In 1996, Barbour was appointed Tulane's director of athletics at age 36, and during her three years overseeing the program, Green Wave teams won 12 conference championships. In her first year in the position, the school captured four conference titles, a feat never before accomplished in Tulane history. She also hired Tommy Bowden as head football coach during her first year. Bowden proceeded in 1997 to post the Green Wave's first winning season (7-4) in 16 years, and then directed the school to a 12-0 record, a Conference USA championship and a No. 7 national ranking the following season as the 1998 Liberty Bowl champions.

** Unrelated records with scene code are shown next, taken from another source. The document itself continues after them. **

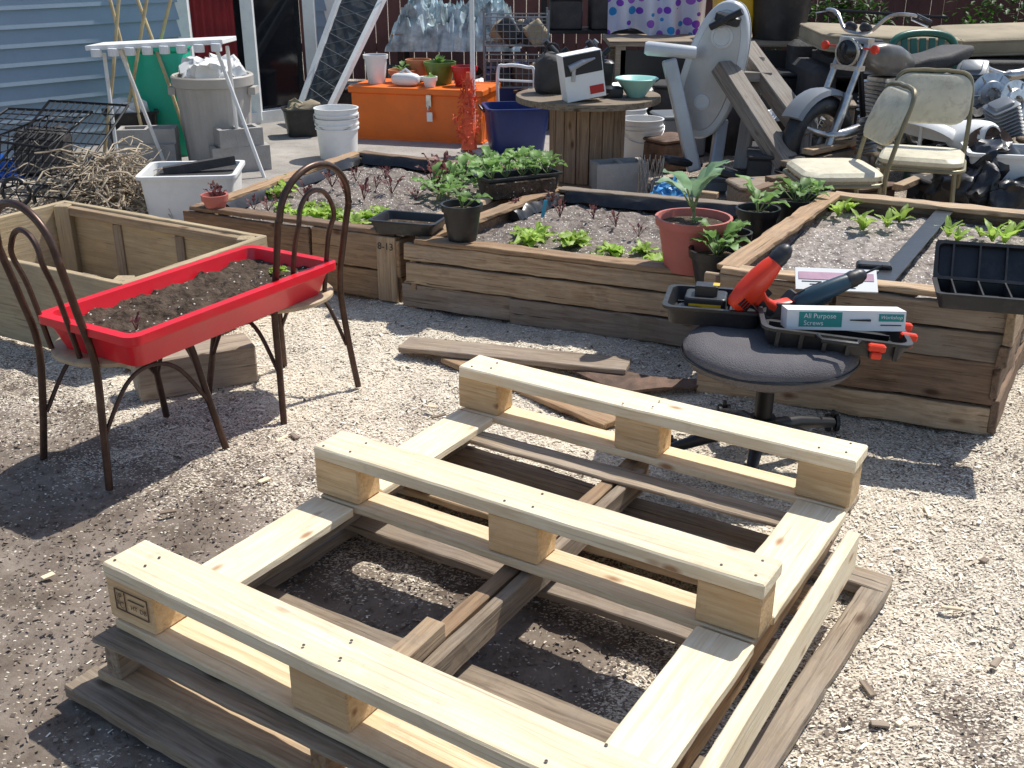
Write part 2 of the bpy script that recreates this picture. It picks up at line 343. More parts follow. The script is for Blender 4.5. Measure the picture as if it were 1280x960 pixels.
def text(s,size,mat,parent,loc,R,name='printed_lettering',shear=0):
    cu=bpy.data.curves.new('t','FONT'); cu.body=s; cu.size=size; cu.align_x='CENTER'; cu.align_y='CENTER'; cu.extrude=.0003; cu.shear=shear
    t=bpy.data.objects.new('t',cu); COL.objects.link(t); bpy.context.view_layer.update()
    me=bpy.data.meshes.new_from_object(t.evaluated_get(bpy.context.evaluated_depsgraph_get())); me.name=name
    bpy.data.objects.remove(t); me.materials.clear(); me.materials.append(mat)
    o=bpy.data.objects.new(name,me); COL.objects.link(o); m=R.to_4x4(); m.translation=Vector(loc)
    o.parent=parent; o.matrix_basis=m; o.matrix_parent_inverse=PM[parent.name].inverted() ; return o
# ------------------------------------------------------------ ground
def gh(x,y):
    return .022*noise.noise(Vector((x*1.7,y*1.7,3)))+.012*noise.noise(Vector((x*6,y*6,1)))+.008*noise.noise(Vector((x*17,y*17,5)))-.007
def chipm(x,y):
    s=.9*(x+.9)+1.05*(y-2.8)
    m=.34+.85*s
    m=max(-.25,min(.92 if y<5 else .3,m))
    m+=.42*noise.noise(Vector((x*1.7,y*1.7,9)))+.42*noise.noise(Vector((x*4.5,y*4.5,4)))+.26*noise.noise(Vector((x*13,y*13,7)))
    if x>.9: m-=.34*min(1,(x-.9)*1.5)*(1 if y<3.4 else .3)
    if x>.9 and y<2.3: m-=.4*(2.3-y)
    dx,dy=x+.1,y-2.05
    m-=.75*math.exp(-(dx*dx/.16+dy*dy/.12)); dx,dy=x-.35,y-2.55; m-=.45*math.exp(-(dx*dx/.1+dy*dy/.08))
    return max(.02,min(.97,m))
def axis(lo,hi,st,far):
    a=list(np.arange(lo,hi+1e-6,st)); k=st; l=[a[0]]; r=[a[-1]]
    while l[-1]>-far: k*=1.35; l.append(l[-1]-k)
    while r[-1]<far: k2=(r[-1]-hi)*.35+st; r.append(r[-1]+k2)
    return l[:0:-1]+a+r[1:]
xs=axis(-2.6,2.6,.022,150); ys=axis(.9,5.0,.022,150)
vs=[(x,y,gh(x,y) if abs(x)<6 and -2<y<12 else -.01) for y in ys for x in xs]; nx=len(xs)
fs=[(j*nx+i,j*nx+i+1,(j+1)*nx+i+1,(j+1)*nx+i) for j in range(len(ys)-1) for i in range(nx-1)]
me=bpy.data.meshes.new('ground'); me.from_pydata(vs,[],fs); me.polygons.foreach_set('use_smooth',[True]*len(fs))
at=me.attributes.new('chip','FLOAT','POINT'); at.data.foreach_set('value',[chipm(x,y) if abs(x)<8 and y<14 else .1 for (x,y,z) in vs])
gm,n,b=nt('ground_soil_and_chips'); L=n.links; N=n.nodes.new
tc=N('ShaderNodeTexCoord'); at=N('ShaderNodeAttribute'); at.attribute_name='chip'
nz=N('ShaderNodeTexNoise'); nz.inputs['Scale'].default_value=5; nz.inputs['Detail'].default_value=14; nz.inputs['Roughness'].default_value=.72; L.new(tc.outputs['Object'],nz.inputs['Vector'])
r=N('ShaderNodeValToRGB'); r.color_ramp.elements[0].position=.36; r.color_ramp.elements[1].position=.66
r.color_ramp.elements[0].color=(.125,.095,.072,1); r.color_ramp.elements[1].color=(.30,.245,.20,1); L.new(nz.outputs['Fac'],r.inputs['Fac'])
mp=N('ShaderNodeMapping'); mp.inputs['Scale'].default_value=(1,1.6,1); L.new(tc.outputs['Object'],mp.inputs['Vector'])
vo=N('ShaderNodeTexVoronoi'); vo.inputs['Scale'].default_value=190; L.new(mp.outputs[0],vo.inputs['Vector'])
sc=N('ShaderNodeSeparateColor'); L.new(vo.outputs['Color'],sc.inputs[0])
gt=N('ShaderNodeMath'); gt.operation='LESS_THAN'
L.new(sc.outputs[0],gt.inputs[0]); L.new(at.outputs['Fac'],gt.inputs[1])
rc=N('ShaderNodeValToRGB'); rc.color_ramp.elements[0].color=(.42,.34,.25,1); rc.color_ramp.elements[1].color=(.86,.79,.66,1); L.new(sc.outputs[1],rc.inputs['Fac'])
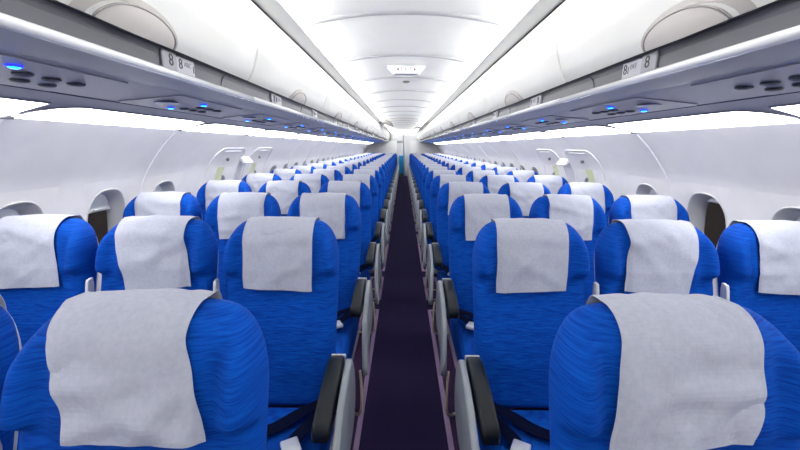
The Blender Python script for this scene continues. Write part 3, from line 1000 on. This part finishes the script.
def make_seat(kind, sg):
    """origin on the floor below the top front of the backrest; faces -Y; sg=+1 when the aisle lies towards +X"""
    e = empty('passenger_seat')
    link('backrest', ME_BACK, None, e)
    link('back_shell', ME_SHELL, None, e)
    link('headrest_cover', COVERS[1][0], None, e)
    cu = link('seat_cushion', cushion_mesh(), 'blue_fabric', e)
    box('seat_pan', (0, -0.39, 0.285), (0.44, 0.46, 0.045), 'frame_grey', e, 0.008)
    # crossing lap belt: from the aisle-side hip to the cushion's centre, buckle, and back to the other hip
    b = ribbon('seat_belt', [(sg * 0.215, -0.185, 0.475), (sg * 0.13, -0.24, 0.462), (sg * 0.05, -0.33, 0.466), (-sg * 0.07, -0.375, 0.468), (-sg * 0.17, -0.33, 0.464), (-sg * 0.215, -0.20, 0.470)], 0.05, 0.003, 'belt_navy', e, (0.1 * sg, 1, 0))
    ribbon('belt_tail', [(sg * 0.215, -0.19, 0.49), (sg * 0.19, -0.27, 0.474), (sg * 0.15, -0.36, 0.472), (sg * 0.13, -0.43, 0.472)], 0.046, 0.003, 'belt_navy', b, (1, 0.3 * sg, 0))
    box('buckle', (sg * 0.142, -0.425, 0.482), (0.055, 0.062, 0.018), 'buckle_metal', b, 0.005, 2, Matrix.Rotation(sg * 0.5, 3, 'Z'))
    # legs of the beam under the seat
    for yy_ in (-0.52, -0.16):
        pts = [(sg * 0.10, yy_, 0.262), (sg * 0.10, yy_ + (0.02 if yy_ < -0.3 else 0.05), 0.13), (sg * 0.10, yy_ + (0.0 if yy_ < -0.3 else 0.10), 0.012)]
        link('leg', tube_me('leg', pts, 0.016, 8), 'leg_metal', e)
    link('floor_rail', tube_me('rail', [(sg * 0.10, -0.56, 0.008), (sg * 0.10, 0.0, 0.008)], 0.008, 6), 'leg_metal', e)
    if kind == 'aisle':
        ax = sg * 0.249
        arm = empty('armrest'); arm.parent = e
        # black padded arm
        poly = [(-0.175, 0.595), (-0.175, 0.648), (-0.22, 0.656), (-0.36, 0.634), (-0.46, 0.604), (-0.485, 0.592), (-0.485, 0.552), (-0.45, 0.545), (-0.30, 0.575)]
        prism('arm_pad', poly, ax - 0.027, ax + 0.027, 'pad_black', arm, 0.009, 3)
        box('arm_cap', (ax + sg * 0.003, -0.170, 0.628), (0.054, 0.010, 0.044), 'shell_grey', arm, 0.004)
        # grey side panel that sweeps down to the seat's front corner
        top = smooth_poly([(-0.175, 0.625), (-0.205, 0.650), (-0.30, 0.638), (-0.42, 0.606), (-0.54, 0.545), (-0.61, 0.46), (-0.655, 0.375)], 4)
        bot = smooth_poly([(-0.650, 0.335), (-0.61, 0.330), (-0.55, 0.39), (-0.44, 0.42), (-0.32, 0.43), (-0.22, 0.47), (-0.175, 0.53), (-0.165, 0.59)], 4)
        x0, x1 = sg * 0.212, sg * 0.240
        outer = top + bot
        # slab leaning outwards at the bottom
        bm = bmesh.new()

        def px(z, inner):
            lean = 0.020 * (0.66 - z) / 0.33
            return sg * ((0.282 if inner else 0.306) + lean) - sg * 0.0
        A = [bm.verts.new((px(z, True) , y, z)) for y, z in outer]; B = [bm.verts.new((px(z, False), y, z)) for y, z in outer]
        bm.faces.new(A); bm.faces.new(B[::-1]); n = len(outer)
        for i in range(n): bm.faces.new((A[i], B[i], B[(i + 1) % n], A[(i + 1) % n]))
        bmesh.ops.recalc_face_normals(bm, faces=bm.faces)
        es = [ed for ed in bm.edges if len(ed.link_faces) == 2 and max(len(f.verts) for f in ed.link_faces) > 8]
        bmesh.ops.bevel(bm, geom=es, offset=0.008, segments=3, profile=0.5, affect='EDGES')
        link('side_panel', bm_mesh('side_panel', bm), 'frame_grey', e)
        pts = smooth_poly([(sg * 0.285, -0.62, 0.345), (sg * 0.292, -0.645, 0.30), (sg * 0.297, -0.675, 0.22), (sg * 0.292, -0.67, 0.15), (sg * 0.26, -0.63, 0.11), (sg * 0.20, -0.60, 0.10), (-sg * 0.20, -0.60, 0.10)], 5)
        link('baggage_bar', tube_me('bar', pts, 0.006, 8), 'bar_brass', e)
    else:
        pass
    if kind in ('middle', 'window'):
        # armrest folded up between this seat and its neighbour towards the aisle
        ax = sg * 0.256
        poly = smooth_poly([(-0.150, 0.44), (-0.10, 0.66), (-0.058, 0.86), (-0.042, 0.884), (-0.025, 0.865), (-0.062, 0.66), (-0.11, 0.44)], 3)
        arm = prism('armrest', poly, ax - 0.006, ax + 0.006, 'shell_grey', e, 0.003, 3)
        box('arm_hinge', (ax, -0.12, 0.42), (0.012, 0.09, 0.10), 'frame_grey', arm, 0.003)
    return e


XC = {'aisle': 0.498, 'middle': 0.996, 'window': 1.494}
NROW = 21
ZR = [0.60 + 0.818 * k for k in range(NROW)]
for sx, side in ((-1, 'left'), (1, 'right')):
    for kind in ('aisle', 'middle', 'window'):
        p = make_seat(kind, -sx)
        for k, y in enumerate(ZR):
            o = p if k == 0 else copy_tree(p)
            o.location = (sx * XC[kind], y, 0)
            vi = (k * 3 + {'aisle': 0, 'middle': 1, 'window': 2}[kind] + (4 if sx > 0 else 0) + k // 3) % 6
            for ch in o.children:
                if ch.name.startswith('headrest_cover'):
                    ch.data = SPECIAL.get((sx, kind, k), COVERS[-sx][vi])
            where = {'aisle': 'aisle seat', 'middle': 'middle seat', 'window': 'window seat'}[kind]
            row = '%s row' % ORD[k]
            tag(o, 'blue %s with white headrest cloth, %s side, %s from the camera' % (where, side, row), 'seat', 'blue passenger seats facing the camera')
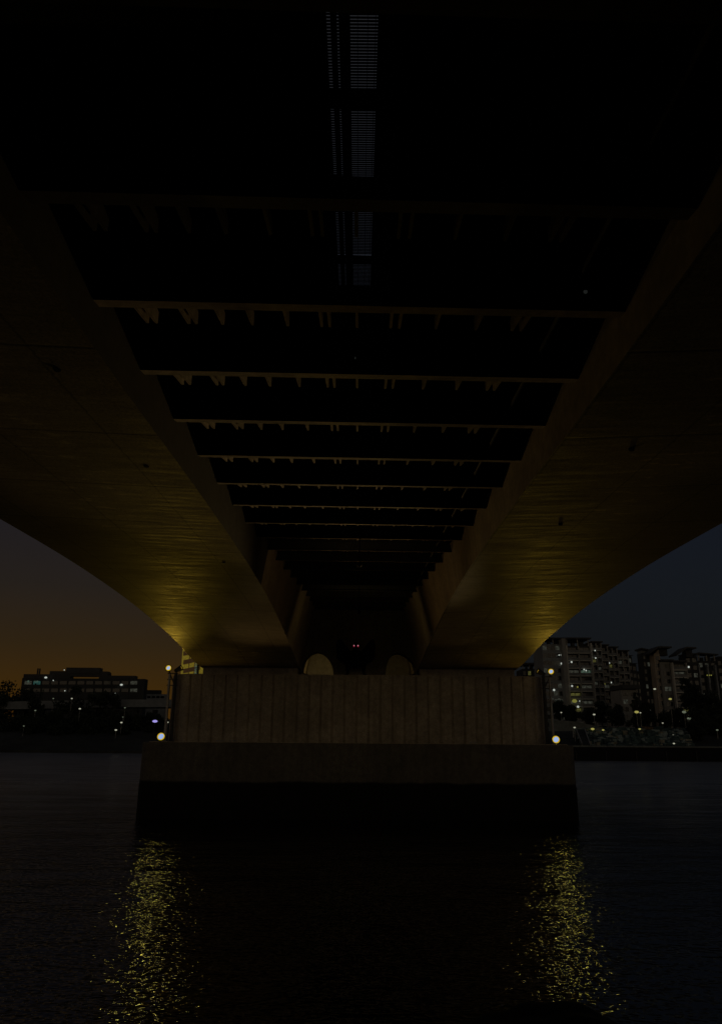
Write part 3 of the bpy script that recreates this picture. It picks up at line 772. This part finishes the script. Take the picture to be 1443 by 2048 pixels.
B4 = block(1340, 1367, 1326, 256, 5, 'apartment wing with stacked railed balconies right of the grey wall', wall='wall_dark', pitch=14.7, bays=1, kind='balcony', lit={(6, 0): 'w_yeldim'}, roof=roof_flat(.3))
B5 = block(1367, 1392, 1312, 262, 5, 'black apartment tower with a wedge roof right of the railed balconies', wall='wall_dark', pitch=15, bays=2, roof=roof_flat(.2))
bm = B()
for (xa, za), (xb, zb_) in (((1350, 1312), (1370, 1297)), ((1370, 1297), (1389, 1298))):
    p = P(xa, za, 255); q = P(xb, zb_, 255)
    loft(bm, [[(p.x, y, p.z), (q.x, y, q.z), (q.x, y, q.z + .5), (p.x, y, p.z + .5)] for y in (254, 261)])
p = P(1369, 1298, 259); q = P(1384, 1314, 259); box(bm, p.x, q.x, 259, 262, q.z, p.z)
obj('roof', bm, 'roofm', B5)
spotlit(B5, 1376, 1334, 259, .45, 'w_white')
B6 = block(1393, 1429, 1322, 268, 5, 'dark apartment block at the right with three small lit windows near its top', wall='wall_dark', pitch=15, bays=3, kind='window', roof=roof_slab(2.4, .4, t=.4, tilt=-.08))
for px in (1413, 1417.5, 1421): spotlit(B6, px, 1350.5, 266, .3, 'w_yel')
for k, (px, ) in enumerate(((1395,), (1412,), (1428,))):
    bm = B(); p = P(px, 1330, 267); box(bm, p.x - .25, p.x + .25, 266.4, 267.9, 6, p.z); obj('fin', bm, 'wall_grey', B6)
block(1431, 1475, 1318, 275, 5, 'dark apartment block cut off by the right edge of the photo', wall='wall_dark', pitch=15, bays=4, roof=roof_flat(.3))
block(1240, 1272, 1380, 240, 10, 'low pale house with a slab roof in front of the stepped blocks', cat='house', name='house', wall='wall_pale', pitch=15, bays=2, roof=roof_flat(.6, 1.2))

# left bank
LB = thing('office_building', 'wide dark office building with stepped roof and two flues against the orange sky', 'office building', (P(165, 1400, 330).x, 330, 8))
def pbox(root, name, px0, px1, pyt, pyb, D, dep, mat):
    a = P(px0, pyt, D); b = P(px1, pyb, D); bm = B(); box(bm, a.x, b.x, D, D + dep, b.z, a.z); return obj(name, bm, mat, root)
pbox(LB, 'wall', 45, 281, 1356, 1460, 330, 5, 'wall_dark')
for a in ((48, 140, 1348, 1360), (100, 215, 1342, 1353), (133, 199, 1335, 1347), (199, 216, 1345, 1360), (216, 270, 1351, 1360)):
    pbox(LB, 'roof', a[0], a[1], a[2], a[3], 331 + rnd.random(), 4, 'roofm')
for px in (75, 79): 
    p = P(px, 1349, 336); bm = B(); tube(bm, p, p + Vector((0, 0, 2.6)), .35, .35, 10); obj('flue', bm, 'dark_steel', LB)
for i in range(13):
    x = 50 + i * 17.6
    m = {0: 'w_faint', 1: 'w_teal', 12: 'w_faint', 9: 'curtain'}.get(i, 'pane')
    pbox(LB, 'window', x, x + 13, 1362, 1369, 329.9, .2, m)
    pbox(LB, 'window', x, x + 13, 1377, 1384, 329.9, .2, 'w_faint' if i in (12,) else 'pane')
for px, py, r in ((57, 1363, .7), (70, 1363, .5), (75, 1363, .55)): spotlit(LB, px, py, 329.5, r, 'w_green')
for px, py in ((92, 1355), (129, 1340), (243, 1369.5), (130, 1381.5), (231, 1387), (107, 1361)): spotlit(LB, px, py, 329.2, .55 if px in (92, 243) else .33, 'w_white', sx=1.6 if px in (92, 243) else 1)
LS = thing('office_building', 'small flat-roofed building between the wide office building and the lamp post', 'office building', (P(305, 1400, 360).x, 360, 8))
pbox(LS, 'wall', 284, 330, 1388, 1450, 360, 4, 'wall_grey'); pbox(LS, 'roof', 284, 320, 1380, 1388.5, 361, 3, 'wall_dark')
for k in range(5): pbox(LS, 'window', 286 + k * 9, 292 + k * 9, 1392, 1396, 359.9, .2, 'pane')
# yellow-lit tower behind the girder end
TW = thing('tower', 'yellow-lit banded tower peeping out under the left girder', 'tower', (P(395, 1345, 420).x, 420, 8))
a = P(367.5, 1270, 420); b = P(425, 1345, 420)
bm = B(); box(bm, a.x, b.x, 420, 445, 8, a.z); obj('wall', bm, 'tower_lit', TW)
for k in range(9):
    y = 1252 + k * 17.5
    p = P(367.5, y, 419); q = P(400, y - 7, 419); h = .0068 * 0 + 1.9
    bm = B(); loft(bm, [[(p.x - .1, yy, p.z - h), (q.x, yy, q.z - h), (q.x, yy, q.z + h * .2), (p.x - .1, yy, p.z + h * .2)] for yy in (418.6, 420.1)])
    obj('floor_band', bm, 'tower_band', TW)
for px in (377, 388):
    p = P(px, 1345, 419); bm = B(); box(bm, p.x - .1, p.x + .1, 418.4, 420.1, 8, a.z); obj('mullion', bm, 'tower_band', TW)
p = P(393.5, 1345, 416); q = P(399.5, 1300, 416); bm = B(); box(bm, p.x, q.x, 415, 418, 8, q.z); obj('stair_core', bm, 'wall_dark', TW)
bm = B()
for k in range(16):
    z0_ = P(391, 1347 - k * 3.4, 415).z; xx = P(388.5, 1345, 415).x; box(bm, xx, P(393.4, 1345, 415).x, 415, 417, z0_, z0_ + .38)
obj('stair_light', bm, 'w_green', TW)

# viaduct on the left bank
VD = thing('viaduct', 'low pale road viaduct running across the left bank in front of the office building', 'viaduct', (P(180, 1410, 250).x, 250, 8))
a = P(24, 1403, 250); b = P(348, 1403, 250); c_ = P(24, 1419, 250)
bm = B(); loft(bm, [[(x, 250, z - 2.4), (x, 250, z), (x, 262, z), (x, 262, z - 2.4)] for x, z in ((a.x - 60, a.z), (a.x, a.z), (P(240, 1401, 250).x, P(240, 1399, 250).z), (b.x, P(348, 1399, 250).z))])
obj('parapet', bm, 'wall_grey', VD)
for px in range(40, 350, 38):
    p = P(px, 1419, 252); bm = B(); box(bm, p.x - .6, p.x + .6, 254, 256, 6, p.z); obj('pillar', bm, 'wall_dark', VD)

# ------------------------------------------------------------------ trees
def tree(px, pyt, pyb, D, wpx, label, group, leaf='leaf', conical=False, seed=1, name='tree'):
    r = random.Random(seed); base = P(px, pyb, D); top = P(px, pyt, D)
    h = top.z - base.z; w = wpx * pxw(D) / 2
    t = thing(name, label, 'tree', base, group)
    bm = B(); tube(bm, base - Vector((0, 0, 1.5)), base + Vector((r.uniform(-.3, .3), 0, h * .75)), .05 * h * .4 + .08, .05, 8)
    limbs = []
    for i in range(7):
        a = r.uniform(0, 6.28); z = h * r.uniform(.3, .7)
        p = base + Vector((0, 0, z)); q = p + Vector((math.cos(a) * w * .7, math.sin(a) * w * .7, h * r.uniform(.08, .25)))
        tube(bm, p, q, .07, .03, 6); limbs.append(q)
    obj('trunk', bm, 'bark', t)
    bm = B(); n = 2600; cl = []
    for i in range(22):
        if conical:
            k = r.random() ** .8; a = r.uniform(0, 6.28); rr = w * (1 - k) * r.uniform(.3, 1)
            cl.append((Vector((math.cos(a) * rr, math.sin(a) * rr, h * (.15 + .82 * k))), w * .28 * (1.1 - k)))
        else:
            a = r.uniform(0, 6.28); k = r.uniform(-1, 1); rr = w * math.sqrt(max(0, 1 - k * k)) * r.uniform(.2, .85)
            cl.append((Vector((math.cos(a) * rr, math.sin(a) * rr, h * (.62 + .32 * k))), w * r.uniform(.25, .45)))
    for i in range(n):
        c0, rad = r.choice(cl); d = Vector((r.gauss(0, 1), r.gauss(0, 1), r.gauss(0, .7))).normalized() * rad * r.uniform(.4, 1.05)
        p = base + c0 + d
        s = r.uniform(.18, .4) * (D / 200); u = Vector((r.gauss(0, 1), r.gauss(0, 1), r.gauss(0, 1))).normalized() * s; v = u.orthogonal().normalized() * s * r.uniform(.5, 1)
        bm.faces.new([bm.verts.new(p + e) for e in (u, v, -u, -v)])
    obj('crown', bm, leaf, t)
    return t
LBT = 'trees along the left bank'
T = [(6, 1360, 1500, 260, 120), (40, 1368, 1500, 262, 80), (60, 1398, 1505, 240, 60), (98, 1424, 1505, 235, 60), (138, 1368, 1500, 245, 70), (175, 1384, 1505, 242, 66), (205, 1378, 1500, 246, 60), (236, 1424, 1505, 232, 60), (270, 1432, 1505, 230, 60), (300, 1426, 1505, 228, 52), (18, 1425, 1508, 228, 70), (328, 1440, 1505, 226, 46), (160, 1432, 1508, 226, 70), (200, 1440, 1508, 225, 64), (62, 1440, 1508, 224, 66), (240, 1455, 1508, 222, 60), (115, 1450, 1509, 222, 60), (-20, 1372, 1505, 250, 70)]
for i, a in enumerate(T): tree(*a, 'dark round-crowned tree on the left bank, merging with its neighbours', LBT, seed=10 + i)
RT = [(1118, 1402, 1450, 240, 34), (1146, 1412, 1452, 236, 34), (1178, 1420, 1455, 232, 36), (1205, 1404, 1457, 236, 40), (1236, 1412, 1460, 225, 44), (1278, 1424, 1462, 222, 40), (1296, 1404, 1462, 220, 36), (1330, 1426, 1464, 215, 42), (1362, 1418, 1466, 215, 44), (1398, 1372, 1470, 215, 60), (1430, 1384, 1470, 212, 54), (1384, 1345, 1466, 230, 36), (1448, 1405, 1480, 205, 60), (1408, 1420, 1485, 195, 60), (1436, 1432, 1490, 190, 50), (1395, 1442, 1490, 185, 40)]
for i, a in enumerate(RT): tree(*a, 'dark round-crowned tree below the apartment blocks, merging with its neighbours', 'trees below the apartment blocks', seed=60 + i)
tree(1276, 1382, 1462, 212, 44, 'spiky conical tree standing in front of the gap between the apartment groups', None, leaf='leaf2', conical=True, seed=99, name='conifer')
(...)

In her position at Notre Dame, Barbour oversaw facilities and event operations for the school's 26-sport program, including football game management and the department's two golf courses. She was also responsible for developing, maintaining and implementing Notre Dame's $127 million athletics facilities master plan.

Additionally, her role at Notre Dame included responsibilities for women's lacrosse, men's and women's cross country, indoor and outdoor track, men's and women's swimming and men's golf. She also assisted with the administration of women's basketball.

Born Dec. 2, 1959, in Annapolis, Md., Barbour grew up in a military family. Her father was a career aviator in the U.S. Navy, and her family lived in various U.S. locations, as well as in Western Europe during her childhood.

Barbour graduated cum laude in 1981 with a B.S. degree in physical education from Wake Forest, where she was a four-year letterwinner and served as captain of the field hockey team. She also played two varsity seasons of women's basketball.

Barbour earned advanced degrees at both Massachusetts (an M.S. in sports management in 1983) and Northwestern's Kellogg School of Management (an MBA in 1991).

Between master's programs, Barbour served as assistant field hockey and lacrosse coach at Northwestern from 1982-84. She also held the position of director of recruiting services during that period, before being promoted to assistant athletic director for intercollegiate programs in 1984, a position she held until 1989.

Prior to joining Tulane, Barbour worked in programming and production for FOX Sports Net in Chicago during the summer of 1990.